### Data extract ###

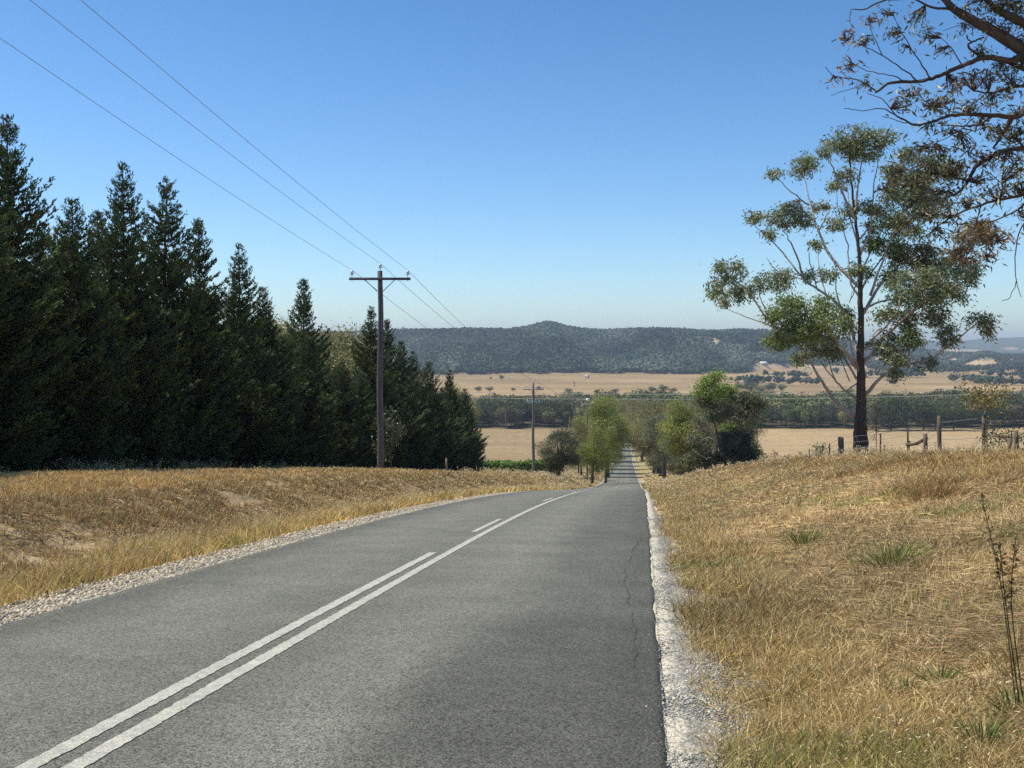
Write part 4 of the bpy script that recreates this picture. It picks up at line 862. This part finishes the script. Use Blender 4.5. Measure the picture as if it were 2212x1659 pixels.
for k, (px, d, yt, key, wd) in enumerate([(1474, 116, 876, 'bright', 1.1), (1500, 140, 868, 'olive', .9), (1455, 175, 868, 'olive', 1.), (1485, 205, 862, 'olive', 1.), (1420, 235, 866, 'grey', 1.), (1607, 150, 850, 'dark', .72), (1590, 190, 845, 'olive', 1.), (1530, 235, 850, 'olive', 1.)]):
    T(key, px, d, yt, ['bright green tree rising left of the half bare tree', 'olive tree immediately left of the half bare tree', 'olive tree behind the front grey green avenue trees', 'tall olive tree between the avenue and the half bare tree', 'grey green tree far down the right of the avenue', 'dark green tree showing behind the right side of the half bare tree', 'olive tree behind the half bare tree', 'olive tree behind the left shoulder of the half bare tree'][k], wide=wd, group='trees behind the right line of the avenue')
for k, (px, d, yt, wd) in enumerate([(1497, 103, 985, 1.3), (1520, 101, 975, 1.3), (1543, 100, 985, 1.1), (1612, 101, 965, .9), (1600, 106, 950, 1.)]):
    T('bush', px, d, yt, ['dense dark bush, leftmost under the half bare tree', 'dense dark bush, second from the left under the half bare tree', 'dark bush directly left of the half bare trunk', 'dark rounded bush at the right foot of the half bare tree', 'taller dark bush behind the right foot of the half bare tree'][k], cat='bush', name='bush', wide=wd, group='bushes under the half bare tree')
for k, (d, s, yt, wd) in enumerate([(146, 9.5, 1000, 1.2), (160, 8.5, 992, 1.1), (176, 10., 985, 1.2), (205, 7.5, 975, 1.1), (232, 8., 968, 1.2)]):
    x = cx(d) + s; h = max(1.6, (HY - yt) / F * d - gz(x, d)); plant('bush', x, d, h, f'dark low bush, {ordn[k]} from the front under the right avenue trees', 'bushes under the right avenue trees', cat='bush', name='bush', wide=wd)
# olive gums behind the conifers
for px, d, yt, wd, lb in ((620, 98, 668, 1.2, 'olive gum crown showing behind the conifers left of the isolated thin spire'), (705, 104, 690, 1.25, 'olive gum crown showing behind the conifers between the thin spire and near power pole'), (745, 112, 722, 1., 'lower olive gum crown directly left of the near power pole'), (985, 150, 820, .7, 'small olive tree just beyond the right end of the conifers')):
    T('olive', px, d, yt, lb, wide=wd, group='gums behind the conifers', name='gum_tree', cat='gum tree')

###

▶ **Task to complete**
Leave out the pictures and copy the rest of the material above exactly.

▶ **Problem solution**
Write part 4 of the bpy script that recreates this picture. It picks up at line 862. This part finishes the script. Use Blender 4.5. Measure the picture as if it were 2212x1659 pixels.
for k, (px, d, yt, key, wd) in enumerate([(1474, 116, 876, 'bright', 1.1), (1500, 140, 868, 'olive', .9), (1455, 175, 868, 'olive', 1.), (1485, 205, 862, 'olive', 1.), (1420, 235, 866, 'grey', 1.), (1607, 150, 850, 'dark', .72), (1590, 190, 845, 'olive', 1.), (1530, 235, 850, 'olive', 1.)]):
    T(key, px, d, yt, ['bright green tree rising left of the half bare tree', 'olive tree immediately left of the half bare tree', 'olive tree behind the front grey green avenue trees', 'tall olive tree between the avenue and the half bare tree', 'grey green tree far down the right of the avenue', 'dark green tree showing behind the right side of the half bare tree', 'olive tree behind the half bare tree', 'olive tree behind the left shoulder of the half bare tree'][k], wide=wd, group='trees behind the right line of the avenue')
for k, (px, d, yt, wd) in enumerate([(1497, 103, 985, 1.3), (1520, 101, 975, 1.3), (1543, 100, 985, 1.1), (1612, 101, 965, .9), (1600, 106, 950, 1.)]):
    T('bush', px, d, yt, ['dense dark bush, leftmost under the half bare tree', 'dense dark bush, second from the left under the half bare tree', 'dark bush directly left of the half bare trunk', 'dark rounded bush at the right foot of the half bare tree', 'taller dark bush behind the right foot of the half bare tree'][k], cat='bush', name='bush', wide=wd, group='bushes under the half bare tree')
for k, (d, s, yt, wd) in enumerate([(146, 9.5, 1000, 1.2), (160, 8.5, 992, 1.1), (176, 10., 985, 1.2), (205, 7.5, 975, 1.1), (232, 8., 968, 1.2)]):
    x = cx(d) + s; h = max(1.6, (HY - yt) / F * d - gz(x, d)); plant('bush', x, d, h, f'dark low bush, {ordn[k]} from the front under the right avenue trees', 'bushes under the right avenue trees', cat='bush', name='bush', wide=wd)
# olive gums behind the conifers
for px, d, yt, wd, lb in ((620, 98, 668, 1.2, 'olive gum crown showing behind the conifers left of the isolated thin spire'), (705, 104, 690, 1.25, 'olive gum crown showing behind the conifers between the thin spire and near power pole'), (745, 112, 722, 1., 'lower olive gum crown directly left of the near power pole'), (985, 150, 820, .7, 'small olive tree just beyond the right end of the conifers')):
    T('olive', px, d, yt, lb, wide=wd, group='gums behind the conifers', name='gum_tree', cat='gum tree')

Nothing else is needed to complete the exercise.